Vassalboro planners send long-discussed solar ordinance amendment to select board

by Mary Grow

Vassalboro planning board members have sent to the town select board the long-discussed ordinance amendment that has for convenience been referred to as a solar ordinance.

After another two hours’ review at their March 7 meeting, planning board members decided they are satisfied with the draft they have worked on for months and voted unanimously to forward it.

Select board members will decide whether to put this version, or perhaps an amended one, on the warrant for the June 13 written-ballot part of the annual town meeting.

The proposed ordinance will be available for public review after select board members agree to put it to a vote, and a public hearing will allow residents to ask questions and express opinions.

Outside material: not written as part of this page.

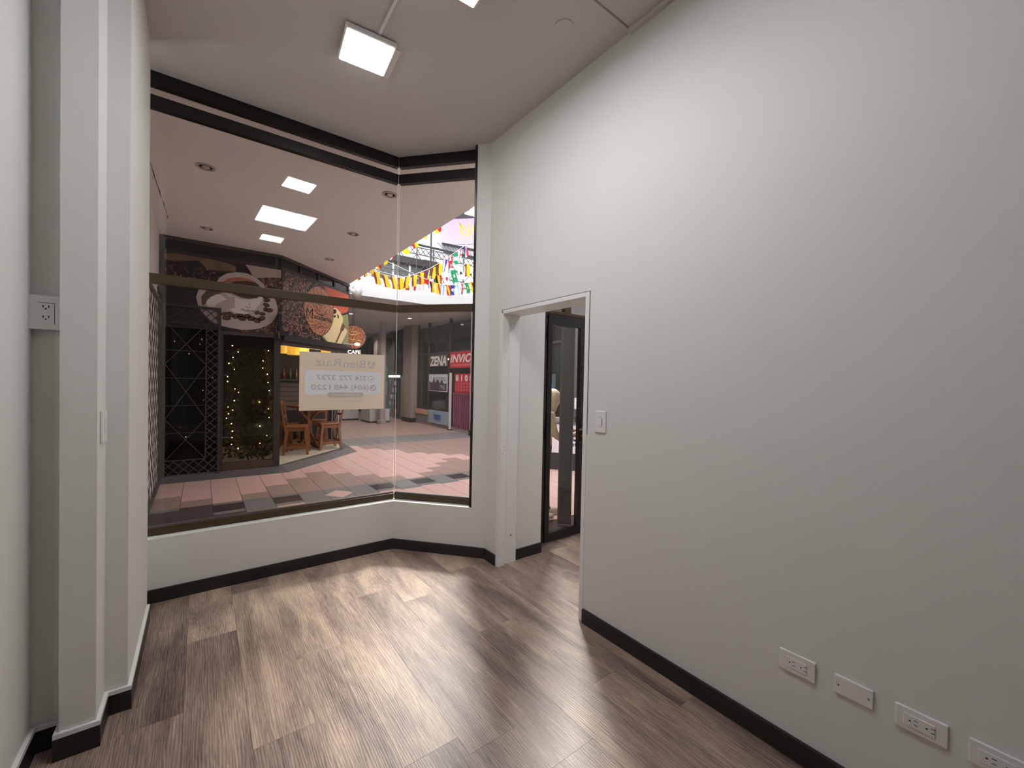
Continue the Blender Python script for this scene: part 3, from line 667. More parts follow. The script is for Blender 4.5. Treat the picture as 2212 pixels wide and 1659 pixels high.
fL.poly('print_handle', [(0.13, 2.52), (0.175, 2.575), (0.253, 2.60), (0.345, 2.545), (0.24, 2.505)], W0 + .0018, PC, ban)
fL.poly('print_cup', [(0.176, 2.93), (0.237, 2.81), (0.333, 2.725), (0.341, 2.593), (0.341, 2.54), (0.386, 2.501), (0.461, 2.488), (0.552, 2.490), (0.629, 2.53), (0.675, 2.581), (0.753, 2.719), (0.803, 2.929), (0.5, 2.95)], W0 + .0024, PC2, ban)
fL.poly('print_cup_shade', [(0.335, 2.74), (0.40, 2.725), (0.40, 2.56), (0.345, 2.55)], W0 + .003, PC, ban)
fL.poly('print_rim', [(0.176, 2.93), (0.207, 2.996), (0.293, 3.072), (0.418, 3.113), (0.554, 3.117), (0.686, 3.067), (0.774, 2.989), (0.803, 2.929), (0.768, 2.813), (0.689, 2.747), (0.573, 2.709), (0.459, 2.716), (0.332, 2.76), (0.237, 2.817)], W0 + .003, PC, ban)
fL.poly('print_coffee', [(0.247, 2.934), (0.294, 2.984), (0.382, 3.027), (0.494, 3.045), (0.609, 3.027), (0.703, 2.969), (0.743, 2.92), (0.76, 2.821), (0.689, 2.761), (0.581, 2.728), (0.482, 2.735), (0.377, 2.775), (0.295, 2.82), (0.259, 2.873)], W0 + .0036, PCO, ban)
fL.poly('print_crema', [(0.247, 2.934), (0.294, 2.984), (0.382, 3.027), (0.494, 3.045), (0.609, 3.027), (0.687, 2.994), (0.532, 2.996), (0.419, 2.978), (0.331, 2.928), (0.302, 2.862), (0.347, 2.781), (0.295, 2.82), (0.259, 2.873)], W0 + .0042, PCR, ban)
fL.text('Macadamia', 0.483, 2.532, 0.06, W0 + .0036, INKB, ban, width=0.17, shear=0.1)
fL.text('CAFE', 0.53, 2.512, 0.018, W0 + .0036, INKB, ban, width=0.08)
fL.poly('print_emblem', stroke([(0.553, 2.615), (0.543, 2.60), (0.575, 2.592), (0.61, 2.60), (0.585, 2.622)], .004), W0 + .0036, INKB, ban)
fL.poly('print_emblem', stroke([(0.585, 2.63), (0.592, 2.648), (0.589, 2.668)], .0035), W0 + .0036, INKB, ban)
# scattered roasted beans of the print
def bean_scatter(fr, n, region, seed, size):
    rd = random.Random(seed); b = MB()
    for i in range(n):
        while True:
            u, z = rd.uniform(*region[0]), rd.uniform(*region[1])
            if region[2](u, z): break
        r = rd.uniform(*size); a = rd.uniform(0, PI); ca, sa = math.cos(a), math.sin(a); w = W0 - .0003 + .0000004 * i
        pts = [fr.p(u + r * math.cos(t) * ca - .62 * r * math.sin(t) * sa, z + r * math.cos(t) * sa + .62 * r * math.sin(t) * ca, w) for t in (2 * PI * j / 10 for j in range(10))]
        b.poly(pts, rd.choice((0, 0, 1, 1, 2)))
        k = rd.choice((-.25, .25)) * r
        b.poly([fr.p(u - .75 * r * ca - k * sa, z - .75 * r * sa + k * ca, w + .0004), fr.p(u + .1 * r * sa - .35 * k * sa, z - .1 * r * ca + .35 * k * ca, w + .0004), fr.p(u + .75 * r * ca - k * sa, z + .75 * r * sa + k * ca, w + .0004), fr.p(u - 1.3 * k * sa, z + 1.3 * k * ca, w + .0004)], 3 if rd.random() < .75 else 4)
    tag(b.build('printed_beans', [mat('bean_a', (74, 46, 39), 0.4), mat('bean_b', (112, 74, 62), 0.4), mat('bean_c', (50, 32, 28), 0.4), mat('bean_hl', (196, 150, 134), 0.4), mat('bean_dk', (30, 20, 18), 0.5)], ban, fixn=False), kind='stuff')
bean_scatter(fL, 260, ((0.45, 1.015), (2.22, 3.1), lambda u, z: u > 0.8 or z < 2.33 or (z > 3.0 and u > 0.72)), 21, (.018, .030))
bean_scatter(fL, 90, ((-0.42, 0.2), (2.85, 3.1), lambda u, z: True), 22, (.012, .022))
bean_scatter(fD, 620, ((0.02, 1.06), (2.23, 3.25), lambda u, z: (u < .62 or (u - .985) ** 2 / .2 + (z - 2.765) ** 2 / .21 > 1.0)), 23, (.020, .036))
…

With voter approval, the solar provisions will become a new Section XI of Vassalboro’s Site Review Ordinance. Amendments are proposed to other sections of the ordinance, too, some correcting or clarifying unrelated provisions and some – additional definitions, for example – auxiliary to the solar section.

The solar provisions were the topic of a Feb. 28 public hearing. At the March 7 meeting, planning board members reviewed written comments received after the hearing. Four members of the Main Street Maine coalition, formed after a solar company proposed an installation between Route 32 and Outlet Stream north of Duratherm Window Company, commented from the audience.

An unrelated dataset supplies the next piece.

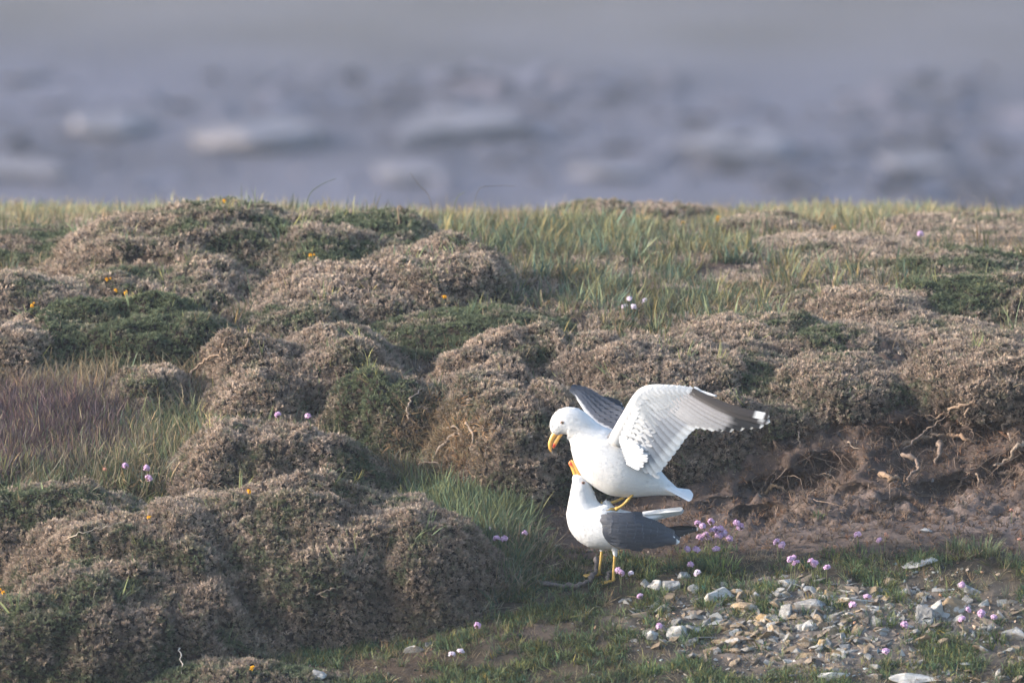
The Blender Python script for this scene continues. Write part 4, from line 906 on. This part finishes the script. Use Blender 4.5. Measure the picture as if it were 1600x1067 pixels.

Buffer areas, fences, screening and in general isolation of a solar installation were one major topic. Board members accepted a suggestion to reduce the requirement for an eight-foot fence – which might require expensive special construction, they found – to the seven feet a ReVision energy comment said is in the National Electrical Code.

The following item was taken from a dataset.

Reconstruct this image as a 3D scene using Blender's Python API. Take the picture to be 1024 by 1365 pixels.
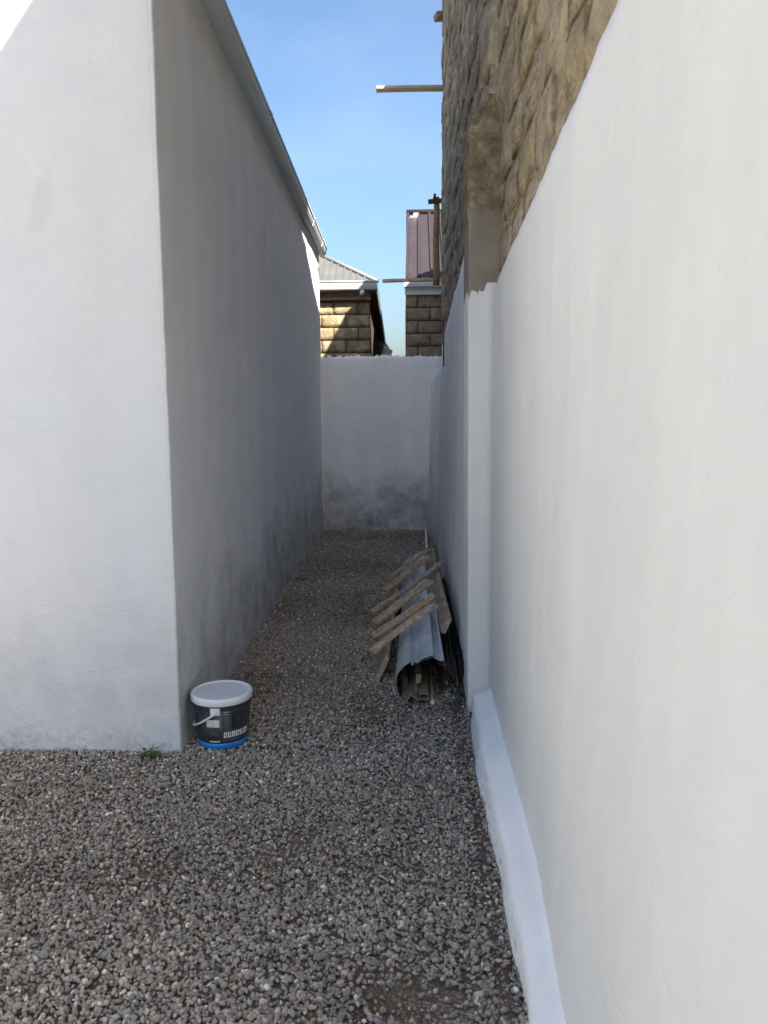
import bpy, bmesh, math, random
import numpy as np
from mathutils import Vector, Matrix, noise
random.seed(7); rng = np.random.default_rng(7)
sc = bpy.context.scene
for o in list(bpy.data.objects): bpy.data.objects.remove(o)
COL = sc.collection
R = math.radians

# ------------------------------------------------------------ camera
F = 1080.0                                  # focal length in photo pixels (1024 wide)
YAW = math.atan(27 / F); PIT = math.atan(143.5 / F); ROLL = 0.008
fw = Vector((-math.sin(YAW)*math.cos(PIT), math.cos(YAW)*math.cos(PIT), -math.sin(PIT)))
rt = fw.cross(Vector((0, 0, 1))).normalized(); up = rt.cross(fw)
c_, s_ = math.cos(ROLL), math.sin(ROLL)
rt, up = c_*rt - s_*up, c_*up + s_*rt
cam = bpy.data.cameras.new('camera'); cam_o = bpy.data.objects.new('camera', cam); COL.objects.link(cam_o)
CP = Vector((0, 0, 1.6))
cam_o.matrix_world = Matrix(((rt.x, up.x, -fw.x, CP.x), (rt.y, up.y, -fw.y, CP.y), (rt.z, up.z, -fw.z, CP.z), (0, 0, 0, 1)))
cam.sensor_fit = 'VERTICAL'; cam.sensor_height = 36; cam.sensor_width = 27
cam.lens = F / 1365 * 36
cam.clip_start = 0.05; cam.clip_end = 2000
cam.dof.use_dof = True; cam.dof.focus_distance = 6.0; cam.dof.aperture_fstop = 7.0
sc.camera = cam_o

# ------------------------------------------------------------ world, sun, exposure
SUN = Vector((1.0, -2.0, 1.9)).normalized()
EL = math.asin(SUN.z); AZ = math.atan2(SUN.x, SUN.y)
w = bpy.data.worlds.new('World'); sc.world = w; w.use_nodes = True
nt = w.node_tree; nt.nodes.clear()
sky = nt.nodes.new('ShaderNodeTexSky'); sky.sky_type = 'NISHITA'; sky.sun_disc = False
sky.sun_elevation = EL; sky.sun_rotation = AZ
sky.air_density = 1.25; sky.dust_density = 3.2; sky.ozone_density = 6.0
tc = nt.nodes.new('ShaderNodeTexCoord')
mp = nt.nodes.new('ShaderNodeMapping'); mp.inputs['Scale'].default_value = (1.0, 1.0, 2.2)
nz = nt.nodes.new('ShaderNodeTexNoise'); nz.inputs['Scale'].default_value = 2.6; nz.inputs['Detail'].default_value = 7; nz.inputs['Roughness'].default_value = 0.55
cr = nt.nodes.new('ShaderNodeValToRGB'); cr.color_ramp.elements[0].position = 0.45; cr.color_ramp.elements[1].position = 0.78
cr.color_ramp.elements[0].color = (0, 0, 0, 1); cr.color_ramp.elements[1].color = (0.22, 0.22, 0.22, 1)
mx = nt.nodes.new('ShaderNodeMix'); mx.data_type = 'RGBA'; mx.inputs[7].default_value = (4.3, 4.9, 5.5, 1)
bg = nt.nodes.new('ShaderNodeBackground'); bg.inputs['Strength'].default_value = 0.05
wo = nt.nodes.new('ShaderNodeOutputWorld')
L = nt.links.new
L(tc.outputs['Generated'], mp.inputs['Vector']); L(mp.outputs[0], nz.inputs['Vector']); L(nz.outputs[0], cr.inputs[0])
L(cr.outputs[0], mx.inputs[0]); L(sky.outputs[0], mx.inputs[6]); L(mx.outputs[2], bg.inputs[0]); L(bg.outputs[0], wo.inputs[0])
sl = bpy.data.lights.new('sun', 'SUN'); sl.energy = 5.0; sl.angle = R(0.5); sl.color = (1.0, 0.93, 0.82)
so = bpy.data.objects.new('sun', sl); COL.objects.link(so)
so.rotation_euler = SUN.to_track_quat('Z', 'Y').to_euler(); so.location = (3, -8, 9)
sc.view_settings.view_transform = 'Standard'; sc.view_settings.look = 'None'
sc.view_settings.gamma = 1; sc.view_settings.use_curve_mapping = False
sc.view_settings.exposure = 2.22
sc.render.engine = 'CYCLES'; sc.cycles.max_bounces = 12; sc.cycles.diffuse_bounces = 8

# ------------------------------------------------------------ helpers
def ray(px, py): return (px-512)/F*rt - (py-682.5)/F*up + fw
def atX(px, py, X): d = ray(px, py); return CP + d*(X/d.x)
def atY(px, py, Y): d = ray(px, py); return CP + d*(Y/d.y)
def atZ(px, py, Z): d = ray(px, py); return CP + d*((Z-1.6)/d.z)
def interp(x, tab):
    xs = [t[0] for t in tab]; ys = [t[1] for t in tab]
    return float(np.interp(x, xs, ys))
def fbm(x, y, z, s=1.0, o=4): return noise.fractal(Vector((x*s, y*s, z*s)), 1.0, 2.0, o)

def tag(o, label=None, cat=None, group=None, kind=None):
    if label: o['label'] = label
    if cat: o['category'] = cat
    if group: o['group'] = group
    if kind: o['kind'] = kind
    return o
def empty(name, loc, label, cat, group=None):
    o = bpy.data.objects.new(name, None); COL.objects.link(o); o.location = loc; o.empty_display_size = 0.1
    return tag(o, label, cat, group)
def place(name, me, parent=None, mat=None, M=None):
    o = bpy.data.objects.new(name, me); COL.objects.link(o)
    if mat is not None and len(me.materials) == 0: me.materials.append(mat)
    bpy_m = M if M is not None else Matrix()
    if parent is not None:
        o.parent = parent; o.matrix_parent_inverse = Matrix()
        g = Matrix.Translation(parent_world(parent)).inverted() @ bpy_m
        o.matrix_basis = g
    else: o.matrix_basis = bpy_m
    return o
def parent_world(p):
    v = Vector(p.location)
    q = p.parent
    while q is not None: v += Vector(q.location); q = q.parent
    return v
def build(name, bm, mat, parent=None, smooth=False, M=None):
    me = bpy.data.meshes.new(name)
    bmesh.ops.recalc_face_normals(bm, faces=bm.faces)
    bm.to_mesh(me); bm.free()
    if smooth:
        for p in me.polygons: p.use_smooth = True
    return place(name, me, parent, mat, M)
def pyd(name, vs, fs, mat, parent=None, smooth=False, M=None):
    me = bpy.data.meshes.new(name); me.from_pydata([tuple(v) for v in vs], [], fs); me.update()
    if smooth:
        for p in me.polygons: p.use_smooth = True
    return place(name, me, parent, mat, M)

def add_box(bm, x0, x1, y0, y1, z0, z1, bev=0.0, M=None):
    vs = [bm.verts.new((x, y, z)) for x in (x0, x1) for y in (y0, y1) for z in (z0, z1)]
    idx = [(0, 1, 3, 2), (4, 6, 7, 5), (0, 4, 5, 1), (2, 3, 7, 6), (0, 2, 6, 4), (1, 5, 7, 3)]
    fs = [bm.faces.new([vs[i] for i in f]) for f in idx]
    if M is not None:
        for v in vs: v.co = M @ v.co
    if bev > 0:
        es = {e for f in fs for e in f.edges}
        bmesh.ops.bevel(bm, geom=list(es), offset=bev, segments=2, affect='EDGES', profile=0.6)
def frame_between(a, b, upv=Vector((0, 0, 1))):
    a, b = Vector(a), Vector(b); x = (b-a).normalized(); y = upv.cross(x).normalized(); z = x.cross(y)
    return Matrix(((x.x, y.x, z.x, a.x), (x.y, y.y, z.y, a.y), (x.z, y.z, z.z, a.z), (0, 0, 0, 1))), (b-a).length
def beam(name, a, b, wd, th, mat, parent=None, bev=0.003, upv=Vector((0, 0, 1)), warp=0.0, seed=0):
    """a sawn timber from a to b, slightly warped"""
    M, ln = frame_between(a, b, upv)
    bm = bmesh.new(); n = 7
    rings = []
    for i in range(n+1):
        t = i/n; x = t*ln
        dy = warp*math.sin(t*2.6+seed)*0.6; dz = warp*math.sin(t*3.3+seed*1.7)
        sw = 1+0.05*noise.noise(Vector((t*4, seed, 1.3))); st = 1+0.08*noise.noise(Vector((t*4, seed, 5.3)))
        h, k = wd/2*sw, th/2*st; c = bev
        pts = [(-h+c, -k), (h-c, -k), (h, -k+c), (h, k-c), (h-c, k), (-h+c, k), (-h, k-c), (-h, -k+c)]
        rings.append([bm.verts.new(M @ Vector((x+(noise.noise(Vector((p[0]*60, p[1]*60, seed+i)))*0.004 if i in (0, n) else 0), p[0]+dy, p[1]+dz))) for p in pts])
    for i in range(n):
        for j in range(8):
            bm.faces.new((rings[i][j], rings[i][(j+1) % 8], rings[i+1][(j+1) % 8], rings[i+1][j]))
    bm.faces.new(rings[0][::-1]); bm.faces.new(rings[-1])
    return build(name, bm, mat, parent)
def tube_path(bm, pts, r, n=8, cap=True, radii=None):
    pts = [Vector(p) for p in pts]; rings = []
    for i, p in enumerate(pts):
        t = (pts[min(i+1, len(pts)-1)] - pts[max(i-1, 0)]).normalized()
        a = t.cross(Vector((0, 0, 1)))
        if abs(t.z) > 0.8: a = t.cross(Vector((1, 0, 0)))
        a.normalize(); b = t.cross(a); rr = radii[i] if radii else r
        rings.append([bm.verts.new(p + rr*(math.cos(k*2*math.pi/n)*a + math.sin(k*2*math.pi/n)*b)) for k in range(n)])
    for i in range(len(pts)-1):
        for k in range(n): bm.faces.new((rings[i][k], rings[i][(k+1) % n], rings[i+1][(k+1) % n], rings[i+1][k]))
    if cap: bm.faces.new(rings[0]); bm.faces.new(rings[-1][::-1])
def sweep(name, prof, ys, mat, parent, zoff=lambda y: 0, closed=True):
    """closed (x,z) profile swept along Y"""
    vs, fs = [], []; n = len(prof)
    for y in ys:
        for (x, z) in prof: vs.append((x, y, z+zoff(y)))
    for i in range(len(ys)-1):
        for j in range(n if closed else n-1):
            a, b = i*n+j, i*n+(j+1) % n; fs.append((a, b, b+n, a+n))
    if closed: fs.append(tuple(range(n))); fs.append(tuple(range((len(ys)-1)*n, len(ys)*n))[::-1])
    return pyd(name, vs, fs, mat, parent)
def lathe(bm, prof, n=48, cx=0, cy=0):
    rings = []
    for (r, z) in prof:
        rings.append([bm.verts.new((cx+r*math.cos(2*math.pi*k/n), cy+r*math.sin(2*math.pi*k/n), z)) for k in range(n)] if r > 1e-5 else [bm.verts.new((cx, cy, z))])
    for a, b in zip(rings[:-1], rings[1:]):
        for k in range(n):
            k2 = (k+1) % n
            if len(a) == 1: bm.faces.new((a[0], b[k], b[k2]))
            elif len(b) == 1: bm.faces.new((a[k], a[k2], b[0]))
            else: bm.faces.new((a[k], a[k2], b[k2], b[k]))

# ------------------------------------------------------------ materials
def new_mat(name, rough=0.8, spec=0.3, metal=0.0):
    m = bpy.data.materials.new(name); m.use_nodes = True
    b = m.node_tree.nodes['Principled BSDF']
    b.inputs['Roughness'].default_value = rough; b.inputs['Specular IOR Level'].default_value = spec; b.inputs['Metallic'].default_value = metal
    return m, m.node_tree, b
class G:
    """tiny node-graph helper"""
    def __init__(s, t): s.t = t; s.geo = t.nodes.new('ShaderNodeNewGeometry'); s.L = t.links.new
    def noise(s, scale, detail=4, rough=0.5, vec=None, stretch=None, dist=0.0):
        n = s.t.nodes.new('ShaderNodeTexNoise'); n.inputs['Scale'].default_value = scale; n.inputs['Detail'].default_value = detail
        n.inputs['Roughness'].default_value = rough; n.inputs['Distortion'].default_value = dist
        v = vec or s.geo.outputs['Position']
        if stretch:
            m = s.t.nodes.new('ShaderNodeMapping'); m.inputs['Scale'].default_value = stretch; s.L(v, m.inputs[0]); v = m.outputs[0]
        s.L(v, n.inputs['Vector']); return n.outputs['Fac']
    def ramp(s, x, stops):
        r = s.t.nodes.new('ShaderNodeValToRGB'); e = r.color_ramp.elements
        while len(e) < len(stops): e.new(0.5)
        for i, (p, c) in enumerate(stops):
            e[i].position = p; e[i].color = (c, c, c, 1) if not isinstance(c, tuple) else (*c, 1)
        s.L(x, r.inputs[0]); return r.outputs[0]
    def mix(s, f, a, b, mode='MIX'):
        m = s.t.nodes.new('ShaderNodeMix'); m.data_type = 'RGBA'; m.blend_type = mode
        for i, v in ((0, f), (6, a), (7, b)):
            if isinstance(v, (int, float)): m.inputs[i].default_value = v
            elif isinstance(v, tuple): m.inputs[i].default_value = (*v, 1)
            else: s.L(v, m.inputs[i])
        return m.outputs[2]
    def math(s, op, a, b=0.0, clamp=False):
        m = s.t.nodes.new('ShaderNodeMath'); m.operation = op; m.use_clamp = clamp
        for i, v in ((0, a), (1, b)):
            if isinstance(v, (int, float)): m.inputs[i].default_value = v
            else: s.L(v, m.inputs[i])
        return m.outputs[0]
    def xyz(s, vec=None):
        n = s.t.nodes.new('ShaderNodeSeparateXYZ'); s.L(vec or s.geo.outputs['Position'], n.inputs[0]); return n.outputs
    def bump(s, h, strength=0.4, dist=0.01, prev=None):
        n = s.t.nodes.new('ShaderNodeBump'); n.inputs['Strength'].default_value = strength; n.inputs['Distance'].default_value = dist
        s.L(h, n.inputs['Height'])
        if prev: s.L(prev, n.inputs['Normal'])
        return n.outputs[0]
    def rnd(s): n = s.t.nodes.new('ShaderNodeObjectInfo'); return n.outputs['Random']
    def voronoi(s, scale, feature='F1', out='Distance', vec=None):
        n = s.t.nodes.new('ShaderNodeTexVoronoi'); n.inputs['Scale'].default_value = scale; n.feature = feature
        s.L(vec or s.geo.outputs['Position'], n.inputs['Vector']); return n.outputs[out]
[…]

Board members agreed that a requirement for area testing for contaminants should be for monitoring wells, not soil tests. Board member Paul Mitnik pointed that water has widely-accepted standards for contamination, while soil does not. Chairman Virginia Brackett said a monitoring well is smaller and less expensive than a household well.

Brackett does not expect solar panels will contaminate soil or water. Mitnik pointed out some solar installations are deliberately placed on contaminated ground that cannot be used for farming or other purposes.

Requirements for inspections during and after construction were modified substantially. Of the proposed requirement for weekly inspections during construction, Mitnik, a retired codes enforcement officer, said he did not know what a CEO would look for every week. As for monthly inspections during operations, Brackett said nothing happens on a solar site.

Brackett reacted similarly to an audience member’s suggestion of an emergency response plan: for what, foxes killing mice? The draft ordinance requires the operating company to train Vassalboro firefighters before operations begin and to maintain access to the fire chief’s satisfaction.

Provisions requiring immediate notice to the town if the panels stopped generating electricity were deleted as board members accepted the ReVision argument that in addition to planned maintenance shutdowns, solar panels “cease to produce electricity every day between sunset and sunrise.”

As the discussion ended, board member Douglas Phillips told the audience he did not think changes made were substantial enough to require another review by the town attorney, but Town Manager Aaron Miller could decide to consult her.

Phillips reminded audience members that in addition to ordinance requirements, the planning board can attach conditions to any permit approved, whenever board members find they are needed to meet local conditions.

Planning board members had two other items on their March 7 agenda. They postponed action on a shoreland application on Birch Point Road, Webber Pond, because the applicant was not present.

They approved a second six-month extension on SunVest’s permit for a solar farm on Webber Pond Road, adding a requirement that when the company gets the connectivity permit from Central Maine Power Company it is waiting for, the town is to have a copy.

Board members decided that the six-month town-wide moratorium on new solar development voters approved in November 2022 did not prevent them from extending a pre-existing permit.

The next regular Vassalboro Planning Board meeting is scheduled for 6:30 p.m. Tuesday, April 4.

On April 4, “We’re not going to do solar; we’re done,” Brackett said.